Each line of the material below should be reproduced exactly.

-- Raw data start --

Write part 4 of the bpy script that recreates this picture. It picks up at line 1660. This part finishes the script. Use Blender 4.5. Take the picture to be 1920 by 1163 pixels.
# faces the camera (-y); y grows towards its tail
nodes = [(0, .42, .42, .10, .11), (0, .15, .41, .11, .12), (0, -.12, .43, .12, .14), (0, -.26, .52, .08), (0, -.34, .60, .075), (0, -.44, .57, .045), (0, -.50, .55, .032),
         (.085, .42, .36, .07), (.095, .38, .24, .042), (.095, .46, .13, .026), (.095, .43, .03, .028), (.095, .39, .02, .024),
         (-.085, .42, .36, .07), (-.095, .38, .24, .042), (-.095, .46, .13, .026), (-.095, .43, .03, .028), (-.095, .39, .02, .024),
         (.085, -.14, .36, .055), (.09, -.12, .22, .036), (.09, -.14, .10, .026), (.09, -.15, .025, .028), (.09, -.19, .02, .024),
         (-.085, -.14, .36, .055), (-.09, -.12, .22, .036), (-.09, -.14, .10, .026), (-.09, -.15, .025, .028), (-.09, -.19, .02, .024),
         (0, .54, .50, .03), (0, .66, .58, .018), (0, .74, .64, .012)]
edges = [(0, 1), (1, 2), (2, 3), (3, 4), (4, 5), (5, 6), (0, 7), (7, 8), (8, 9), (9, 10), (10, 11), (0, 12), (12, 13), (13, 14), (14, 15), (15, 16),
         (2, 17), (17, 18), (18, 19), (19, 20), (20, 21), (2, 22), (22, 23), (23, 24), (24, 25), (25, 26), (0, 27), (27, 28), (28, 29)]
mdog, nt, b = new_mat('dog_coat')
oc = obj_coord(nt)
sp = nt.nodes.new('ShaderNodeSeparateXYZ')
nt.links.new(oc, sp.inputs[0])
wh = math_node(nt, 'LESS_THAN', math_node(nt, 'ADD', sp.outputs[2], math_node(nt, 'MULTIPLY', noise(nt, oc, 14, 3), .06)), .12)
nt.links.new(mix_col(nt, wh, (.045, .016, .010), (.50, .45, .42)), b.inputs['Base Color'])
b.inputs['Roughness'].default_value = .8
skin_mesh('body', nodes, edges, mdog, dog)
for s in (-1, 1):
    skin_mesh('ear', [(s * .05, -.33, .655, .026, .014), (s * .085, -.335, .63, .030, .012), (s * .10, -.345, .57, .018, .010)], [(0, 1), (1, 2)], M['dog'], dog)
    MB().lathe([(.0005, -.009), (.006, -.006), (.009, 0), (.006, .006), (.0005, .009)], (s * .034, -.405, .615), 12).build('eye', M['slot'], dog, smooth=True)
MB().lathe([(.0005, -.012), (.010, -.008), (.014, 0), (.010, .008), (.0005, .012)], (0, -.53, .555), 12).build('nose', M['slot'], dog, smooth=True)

-- Raw data end --

Output below
Write part 4 of the bpy script that recreates this picture. It picks up at line 1660. This part finishes the script. Use Blender 4.5. Take the picture to be 1920 by 1163 pixels.
# faces the camera (-y); y grows towards its tail
nodes = [(0, .42, .42, .10, .11), (0, .15, .41, .11, .12), (0, -.12, .43, .12, .14), (0, -.26, .52, .08), (0, -.34, .60, .075), (0, -.44, .57, .045), (0, -.50, .55, .032),
         (.085, .42, .36, .07), (.095, .38, .24, .042), (.095, .46, .13, .026), (.095, .43, .03, .028), (.095, .39, .02, .024),
         (-.085, .42, .36, .07), (-.095, .38, .24, .042), (-.095, .46, .13, .026), (-.095, .43, .03, .028), (-.095, .39, .02, .024),
         (.085, -.14, .36, .055), (.09, -.12, .22, .036), (.09, -.14, .10, .026), (.09, -.15, .025, .028), (.09, -.19, .02, .024),
         (-.085, -.14, .36, .055), (-.09, -.12, .22, .036), (-.09, -.14, .10, .026), (-.09, -.15, .025, .028), (-.09, -.19, .02, .024),
         (0, .54, .50, .03), (0, .66, .58, .018), (0, .74, .64, .012)]
edges = [(0, 1), (1, 2), (2, 3), (3, 4), (4, 5), (5, 6), (0, 7), (7, 8), (8, 9), (9, 10), (10, 11), (0, 12), (12, 13), (13, 14), (14, 15), (15, 16),
         (2, 17), (17, 18), (18, 19), (19, 20), (20, 21), (2, 22), (22, 23), (23, 24), (24, 25), (25, 26), (0, 27), (27, 28), (28, 29)]
mdog, nt, b = new_mat('dog_coat')
oc = obj_coord(nt)
sp = nt.nodes.new('ShaderNodeSeparateXYZ')
nt.links.new(oc, sp.inputs[0])
wh = math_node(nt, 'LESS_THAN', math_node(nt, 'ADD', sp.outputs[2], math_node(nt, 'MULTIPLY', noise(nt, oc, 14, 3), .06)), .12)
nt.links.new(mix_col(nt, wh, (.045, .016, .010), (.50, .45, .42)), b.inputs['Base Color'])
b.inputs['Roughness'].default_value = .8
skin_mesh('body', nodes, edges, mdog, dog)
for s in (-1, 1):
    skin_mesh('ear', [(s * .05, -.33, .655, .026, .014), (s * .085, -.335, .63, .030, .012), (s * .10, -.345, .57, .018, .010)], [(0, 1), (1, 2)], M['dog'], dog)
    MB().lathe([(.0005, -.009), (.006, -.006), (.009, 0), (.006, .006), (.0005, .009)], (s * .034, -.405, .615), 12).build('eye', M['slot'], dog, smooth=True)
MB().lathe([(.0005, -.012), (.010, -.008), (.014, 0), (.010, .008), (.0005, .012)], (0, -.53, .555), 12).build('nose', M['slot'], dog, smooth=True)